DATA SEGMENT -
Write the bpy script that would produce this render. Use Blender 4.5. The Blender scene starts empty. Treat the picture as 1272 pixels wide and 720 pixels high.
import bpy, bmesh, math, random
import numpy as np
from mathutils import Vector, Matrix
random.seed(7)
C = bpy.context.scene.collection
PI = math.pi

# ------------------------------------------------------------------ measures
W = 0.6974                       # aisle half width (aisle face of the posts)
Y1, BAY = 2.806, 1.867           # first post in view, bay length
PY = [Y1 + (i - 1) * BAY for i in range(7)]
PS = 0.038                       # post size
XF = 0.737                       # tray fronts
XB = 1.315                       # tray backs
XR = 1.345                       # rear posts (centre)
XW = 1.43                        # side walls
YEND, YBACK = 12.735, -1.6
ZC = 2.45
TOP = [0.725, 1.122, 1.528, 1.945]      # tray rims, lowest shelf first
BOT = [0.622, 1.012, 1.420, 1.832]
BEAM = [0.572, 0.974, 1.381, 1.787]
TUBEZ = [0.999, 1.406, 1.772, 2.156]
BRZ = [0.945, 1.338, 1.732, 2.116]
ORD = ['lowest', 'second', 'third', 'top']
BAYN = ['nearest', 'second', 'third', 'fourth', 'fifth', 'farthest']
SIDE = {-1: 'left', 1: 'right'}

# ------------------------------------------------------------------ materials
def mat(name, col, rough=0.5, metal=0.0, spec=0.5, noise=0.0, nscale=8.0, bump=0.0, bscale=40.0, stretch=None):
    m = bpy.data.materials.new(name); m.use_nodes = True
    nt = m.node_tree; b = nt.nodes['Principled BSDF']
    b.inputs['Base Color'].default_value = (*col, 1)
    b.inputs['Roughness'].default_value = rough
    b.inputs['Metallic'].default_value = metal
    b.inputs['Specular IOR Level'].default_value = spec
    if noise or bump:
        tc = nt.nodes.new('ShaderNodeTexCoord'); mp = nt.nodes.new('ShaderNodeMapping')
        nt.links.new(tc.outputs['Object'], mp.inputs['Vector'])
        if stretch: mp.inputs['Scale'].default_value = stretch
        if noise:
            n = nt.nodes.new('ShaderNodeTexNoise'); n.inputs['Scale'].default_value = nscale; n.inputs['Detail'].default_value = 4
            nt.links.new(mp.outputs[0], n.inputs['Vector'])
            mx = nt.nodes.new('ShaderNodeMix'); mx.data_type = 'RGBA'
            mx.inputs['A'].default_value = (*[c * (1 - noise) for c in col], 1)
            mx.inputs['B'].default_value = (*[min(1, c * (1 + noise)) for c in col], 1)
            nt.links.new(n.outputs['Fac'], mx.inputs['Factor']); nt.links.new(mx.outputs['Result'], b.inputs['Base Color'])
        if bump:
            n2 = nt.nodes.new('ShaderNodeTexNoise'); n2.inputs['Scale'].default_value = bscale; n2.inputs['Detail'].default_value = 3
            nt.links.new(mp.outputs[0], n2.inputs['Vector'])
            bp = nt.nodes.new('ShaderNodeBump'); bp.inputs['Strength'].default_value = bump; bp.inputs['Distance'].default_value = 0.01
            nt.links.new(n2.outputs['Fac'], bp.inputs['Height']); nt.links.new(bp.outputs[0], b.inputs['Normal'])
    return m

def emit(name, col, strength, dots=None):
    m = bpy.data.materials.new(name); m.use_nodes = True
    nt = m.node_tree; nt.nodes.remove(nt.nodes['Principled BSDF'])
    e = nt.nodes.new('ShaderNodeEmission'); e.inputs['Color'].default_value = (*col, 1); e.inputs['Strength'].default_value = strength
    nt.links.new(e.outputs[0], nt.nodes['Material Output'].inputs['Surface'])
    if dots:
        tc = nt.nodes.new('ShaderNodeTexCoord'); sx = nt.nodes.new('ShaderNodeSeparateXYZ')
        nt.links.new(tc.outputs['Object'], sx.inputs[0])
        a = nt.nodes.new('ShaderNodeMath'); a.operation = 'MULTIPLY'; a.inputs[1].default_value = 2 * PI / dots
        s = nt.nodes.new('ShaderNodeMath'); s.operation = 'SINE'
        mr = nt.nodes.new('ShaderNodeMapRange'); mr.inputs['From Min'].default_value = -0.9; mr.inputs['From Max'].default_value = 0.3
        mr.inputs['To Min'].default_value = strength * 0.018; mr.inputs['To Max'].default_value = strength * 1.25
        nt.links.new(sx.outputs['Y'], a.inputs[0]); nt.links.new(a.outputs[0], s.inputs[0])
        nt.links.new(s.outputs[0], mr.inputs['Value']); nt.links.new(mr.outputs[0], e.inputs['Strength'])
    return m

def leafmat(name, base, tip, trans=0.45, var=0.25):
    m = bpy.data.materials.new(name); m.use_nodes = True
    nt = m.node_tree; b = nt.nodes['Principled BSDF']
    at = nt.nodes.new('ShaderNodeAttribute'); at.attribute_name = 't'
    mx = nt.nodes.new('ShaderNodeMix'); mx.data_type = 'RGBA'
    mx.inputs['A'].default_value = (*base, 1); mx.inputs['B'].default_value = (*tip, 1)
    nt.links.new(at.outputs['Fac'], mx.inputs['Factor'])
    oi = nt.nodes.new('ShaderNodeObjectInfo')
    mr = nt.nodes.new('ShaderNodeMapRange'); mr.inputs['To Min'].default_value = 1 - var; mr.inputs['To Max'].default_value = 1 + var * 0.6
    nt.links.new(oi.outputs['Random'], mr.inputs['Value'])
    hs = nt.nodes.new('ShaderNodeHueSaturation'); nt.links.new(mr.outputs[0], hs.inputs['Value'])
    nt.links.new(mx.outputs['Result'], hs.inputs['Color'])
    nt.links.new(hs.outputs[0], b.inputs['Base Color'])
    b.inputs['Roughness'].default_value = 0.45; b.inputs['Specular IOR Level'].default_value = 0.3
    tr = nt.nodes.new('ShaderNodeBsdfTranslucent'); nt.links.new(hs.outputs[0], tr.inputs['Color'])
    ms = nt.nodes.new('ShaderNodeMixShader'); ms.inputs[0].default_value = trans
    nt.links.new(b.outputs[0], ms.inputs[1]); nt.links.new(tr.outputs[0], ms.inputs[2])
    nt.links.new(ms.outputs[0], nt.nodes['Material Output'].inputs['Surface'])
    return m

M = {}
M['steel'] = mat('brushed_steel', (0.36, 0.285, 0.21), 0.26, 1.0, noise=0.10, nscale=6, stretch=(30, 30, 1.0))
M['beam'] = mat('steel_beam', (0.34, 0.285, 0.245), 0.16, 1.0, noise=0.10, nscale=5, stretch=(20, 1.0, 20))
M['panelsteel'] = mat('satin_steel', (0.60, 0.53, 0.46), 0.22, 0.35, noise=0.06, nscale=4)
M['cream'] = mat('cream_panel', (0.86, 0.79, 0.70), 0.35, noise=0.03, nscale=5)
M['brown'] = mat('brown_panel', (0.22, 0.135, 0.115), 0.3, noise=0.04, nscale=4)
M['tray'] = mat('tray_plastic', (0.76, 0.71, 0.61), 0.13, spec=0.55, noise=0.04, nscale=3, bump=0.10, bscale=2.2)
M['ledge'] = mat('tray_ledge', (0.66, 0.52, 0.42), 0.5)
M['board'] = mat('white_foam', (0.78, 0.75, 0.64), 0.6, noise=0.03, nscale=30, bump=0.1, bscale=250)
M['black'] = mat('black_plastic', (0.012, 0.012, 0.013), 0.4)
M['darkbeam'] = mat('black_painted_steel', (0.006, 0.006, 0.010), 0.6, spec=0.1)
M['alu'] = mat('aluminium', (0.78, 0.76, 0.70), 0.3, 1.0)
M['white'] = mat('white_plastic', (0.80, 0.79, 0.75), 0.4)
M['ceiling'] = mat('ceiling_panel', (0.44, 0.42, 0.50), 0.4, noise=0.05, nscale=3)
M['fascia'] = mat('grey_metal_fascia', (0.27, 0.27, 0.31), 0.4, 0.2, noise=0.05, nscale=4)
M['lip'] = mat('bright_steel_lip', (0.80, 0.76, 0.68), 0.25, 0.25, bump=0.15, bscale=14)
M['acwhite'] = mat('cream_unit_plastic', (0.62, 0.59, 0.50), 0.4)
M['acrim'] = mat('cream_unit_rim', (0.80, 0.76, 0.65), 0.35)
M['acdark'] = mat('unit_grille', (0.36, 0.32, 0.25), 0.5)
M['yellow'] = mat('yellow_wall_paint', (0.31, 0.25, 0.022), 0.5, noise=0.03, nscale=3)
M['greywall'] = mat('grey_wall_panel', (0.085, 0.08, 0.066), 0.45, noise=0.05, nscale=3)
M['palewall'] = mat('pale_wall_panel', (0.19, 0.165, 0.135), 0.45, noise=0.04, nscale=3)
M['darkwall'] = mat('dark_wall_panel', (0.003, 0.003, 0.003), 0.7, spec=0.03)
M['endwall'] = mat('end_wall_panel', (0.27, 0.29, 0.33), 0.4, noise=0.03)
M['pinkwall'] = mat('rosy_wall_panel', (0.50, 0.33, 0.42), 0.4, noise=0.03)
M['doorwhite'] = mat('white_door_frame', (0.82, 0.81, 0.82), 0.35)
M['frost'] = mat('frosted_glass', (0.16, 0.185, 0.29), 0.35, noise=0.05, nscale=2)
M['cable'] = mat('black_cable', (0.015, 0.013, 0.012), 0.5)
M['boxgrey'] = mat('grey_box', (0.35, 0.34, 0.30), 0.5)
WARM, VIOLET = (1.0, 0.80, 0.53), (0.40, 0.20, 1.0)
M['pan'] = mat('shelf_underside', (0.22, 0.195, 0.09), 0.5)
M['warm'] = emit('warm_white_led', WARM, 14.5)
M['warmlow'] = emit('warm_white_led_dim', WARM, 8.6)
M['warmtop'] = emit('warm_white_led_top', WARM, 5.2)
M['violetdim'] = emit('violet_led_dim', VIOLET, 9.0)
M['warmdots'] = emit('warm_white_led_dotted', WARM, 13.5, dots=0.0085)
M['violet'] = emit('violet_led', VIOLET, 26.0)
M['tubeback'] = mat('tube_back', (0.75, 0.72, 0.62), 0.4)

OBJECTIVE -
Restate, word for word and with nothing added, the lines from the first line of the listing through the one where "PI = math.pi" stands.

EXERCISE RESPONSE -
Write the bpy script that would produce this render. Use Blender 4.5. The Blender scene starts empty. Treat the picture as 1272 pixels wide and 720 pixels high.
import bpy, bmesh, math, random
import numpy as np
from mathutils import Vector, Matrix
random.seed(7)
C = bpy.context.scene.collection
PI = math.pi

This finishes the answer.